# Collected material:

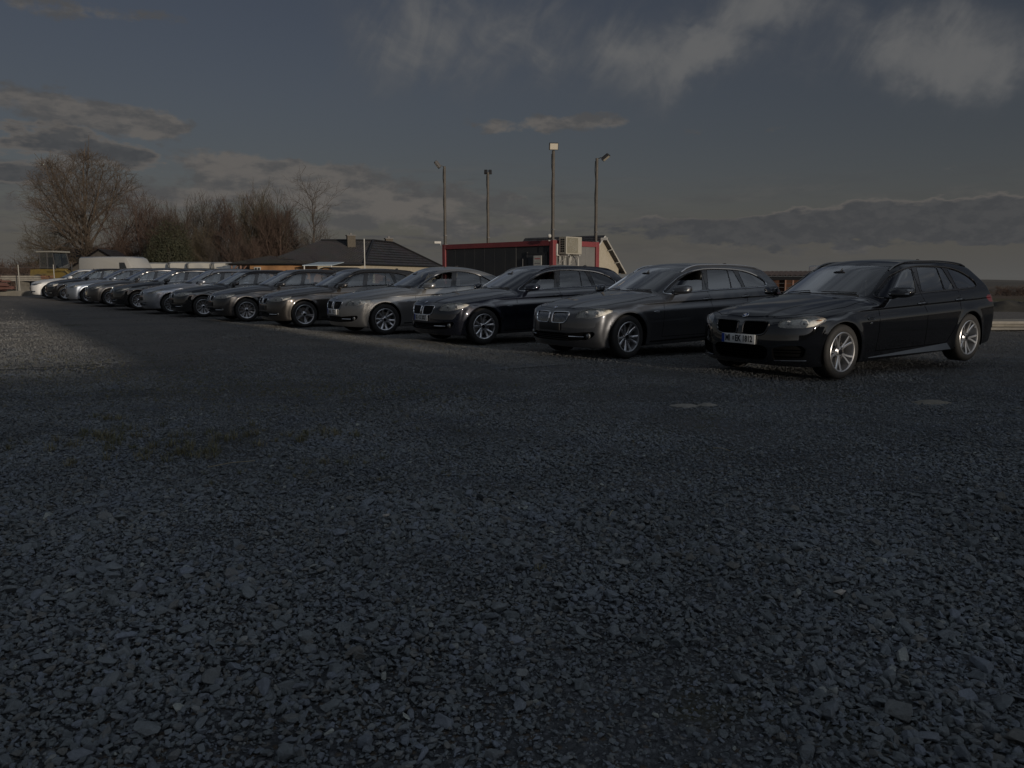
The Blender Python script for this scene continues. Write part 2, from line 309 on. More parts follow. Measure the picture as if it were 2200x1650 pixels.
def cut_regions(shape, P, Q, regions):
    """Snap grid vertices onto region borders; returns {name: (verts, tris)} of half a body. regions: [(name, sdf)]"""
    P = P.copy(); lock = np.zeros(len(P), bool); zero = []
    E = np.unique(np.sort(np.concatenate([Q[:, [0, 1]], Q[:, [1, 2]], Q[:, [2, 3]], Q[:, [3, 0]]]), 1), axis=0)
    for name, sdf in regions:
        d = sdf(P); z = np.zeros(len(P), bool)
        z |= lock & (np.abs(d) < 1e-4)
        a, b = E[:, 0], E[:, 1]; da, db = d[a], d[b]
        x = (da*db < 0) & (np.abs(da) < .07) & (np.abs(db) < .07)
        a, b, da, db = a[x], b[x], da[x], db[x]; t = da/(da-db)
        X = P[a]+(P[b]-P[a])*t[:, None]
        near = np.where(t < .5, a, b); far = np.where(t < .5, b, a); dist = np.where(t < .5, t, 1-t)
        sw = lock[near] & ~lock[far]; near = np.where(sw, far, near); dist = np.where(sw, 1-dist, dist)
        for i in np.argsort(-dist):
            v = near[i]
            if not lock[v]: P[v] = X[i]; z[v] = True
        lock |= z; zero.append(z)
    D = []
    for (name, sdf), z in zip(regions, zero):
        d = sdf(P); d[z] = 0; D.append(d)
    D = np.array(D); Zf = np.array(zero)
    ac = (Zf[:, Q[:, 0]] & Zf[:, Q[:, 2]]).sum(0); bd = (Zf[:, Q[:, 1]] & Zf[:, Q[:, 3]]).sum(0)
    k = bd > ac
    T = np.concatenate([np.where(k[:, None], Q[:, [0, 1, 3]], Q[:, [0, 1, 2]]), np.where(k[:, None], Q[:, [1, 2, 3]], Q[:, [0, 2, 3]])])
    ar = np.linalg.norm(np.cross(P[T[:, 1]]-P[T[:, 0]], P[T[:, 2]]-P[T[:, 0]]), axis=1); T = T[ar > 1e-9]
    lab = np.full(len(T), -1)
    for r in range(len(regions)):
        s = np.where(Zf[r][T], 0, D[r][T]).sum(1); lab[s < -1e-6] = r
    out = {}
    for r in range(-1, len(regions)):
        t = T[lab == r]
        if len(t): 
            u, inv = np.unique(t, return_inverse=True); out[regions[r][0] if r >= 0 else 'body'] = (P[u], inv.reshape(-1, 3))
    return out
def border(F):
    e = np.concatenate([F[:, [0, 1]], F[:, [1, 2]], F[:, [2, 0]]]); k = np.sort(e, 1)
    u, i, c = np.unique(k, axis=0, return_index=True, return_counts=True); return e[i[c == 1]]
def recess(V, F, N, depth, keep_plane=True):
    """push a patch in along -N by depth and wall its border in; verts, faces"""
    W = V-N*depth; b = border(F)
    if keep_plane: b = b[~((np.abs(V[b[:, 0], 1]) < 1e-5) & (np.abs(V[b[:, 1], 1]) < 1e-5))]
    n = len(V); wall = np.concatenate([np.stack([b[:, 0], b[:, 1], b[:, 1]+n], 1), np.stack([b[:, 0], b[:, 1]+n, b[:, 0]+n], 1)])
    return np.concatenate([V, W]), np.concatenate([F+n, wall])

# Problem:
Repeat the full listing above exactly, with no pictures in the copy.

# Exercise answer:
The Blender Python script for this scene continues. Write part 2, from line 309 on. More parts follow. Measure the picture as if it were 2200x1650 pixels.
def cut_regions(shape, P, Q, regions):
    """Snap grid vertices onto region borders; returns {name: (verts, tris)} of half a body. regions: [(name, sdf)]"""
    P = P.copy(); lock = np.zeros(len(P), bool); zero = []
    E = np.unique(np.sort(np.concatenate([Q[:, [0, 1]], Q[:, [1, 2]], Q[:, [2, 3]], Q[:, [3, 0]]]), 1), axis=0)
    for name, sdf in regions:
        d = sdf(P); z = np.zeros(len(P), bool)
        z |= lock & (np.abs(d) < 1e-4)
        a, b = E[:, 0], E[:, 1]; da, db = d[a], d[b]
        x = (da*db < 0) & (np.abs(da) < .07) & (np.abs(db) < .07)
        a, b, da, db = a[x], b[x], da[x], db[x]; t = da/(da-db)
        X = P[a]+(P[b]-P[a])*t[:, None]
        near = np.where(t < .5, a, b); far = np.where(t < .5, b, a); dist = np.where(t < .5, t, 1-t)
        sw = lock[near] & ~lock[far]; near = np.where(sw, far, near); dist = np.where(sw, 1-dist, dist)
        for i in np.argsort(-dist):
            v = near[i]
            if not lock[v]: P[v] = X[i]; z[v] = True
        lock |= z; zero.append(z)
    D = []
    for (name, sdf), z in zip(regions, zero):
        d = sdf(P); d[z] = 0; D.append(d)
    D = np.array(D); Zf = np.array(zero)
    ac = (Zf[:, Q[:, 0]] & Zf[:, Q[:, 2]]).sum(0); bd = (Zf[:, Q[:, 1]] & Zf[:, Q[:, 3]]).sum(0)
    k = bd > ac
    T = np.concatenate([np.where(k[:, None], Q[:, [0, 1, 3]], Q[:, [0, 1, 2]]), np.where(k[:, None], Q[:, [1, 2, 3]], Q[:, [0, 2, 3]])])
    ar = np.linalg.norm(np.cross(P[T[:, 1]]-P[T[:, 0]], P[T[:, 2]]-P[T[:, 0]]), axis=1); T = T[ar > 1e-9]
    lab = np.full(len(T), -1)
    for r in range(len(regions)):
        s = np.where(Zf[r][T], 0, D[r][T]).sum(1); lab[s < -1e-6] = r
    out = {}
    for r in range(-1, len(regions)):
        t = T[lab == r]
        if len(t): 
            u, inv = np.unique(t, return_inverse=True); out[regions[r][0] if r >= 0 else 'body'] = (P[u], inv.reshape(-1, 3))
    return out
def border(F):
    e = np.concatenate([F[:, [0, 1]], F[:, [1, 2]], F[:, [2, 0]]]); k = np.sort(e, 1)
    u, i, c = np.unique(k, axis=0, return_index=True, return_counts=True); return e[i[c == 1]]
def recess(V, F, N, depth, keep_plane=True):
    """push a patch in along -N by depth and wall its border in; verts, faces"""
    W = V-N*depth; b = border(F)
    if keep_plane: b = b[~((np.abs(V[b[:, 0], 1]) < 1e-5) & (np.abs(V[b[:, 1], 1]) < 1e-5))]
    n = len(V); wall = np.concatenate([np.stack([b[:, 0], b[:, 1], b[:, 1]+n], 1), np.stack([b[:, 0], b[:, 1]+n, b[:, 0]+n], 1)])
    return np.concatenate([V, W]), np.concatenate([F+n, wall])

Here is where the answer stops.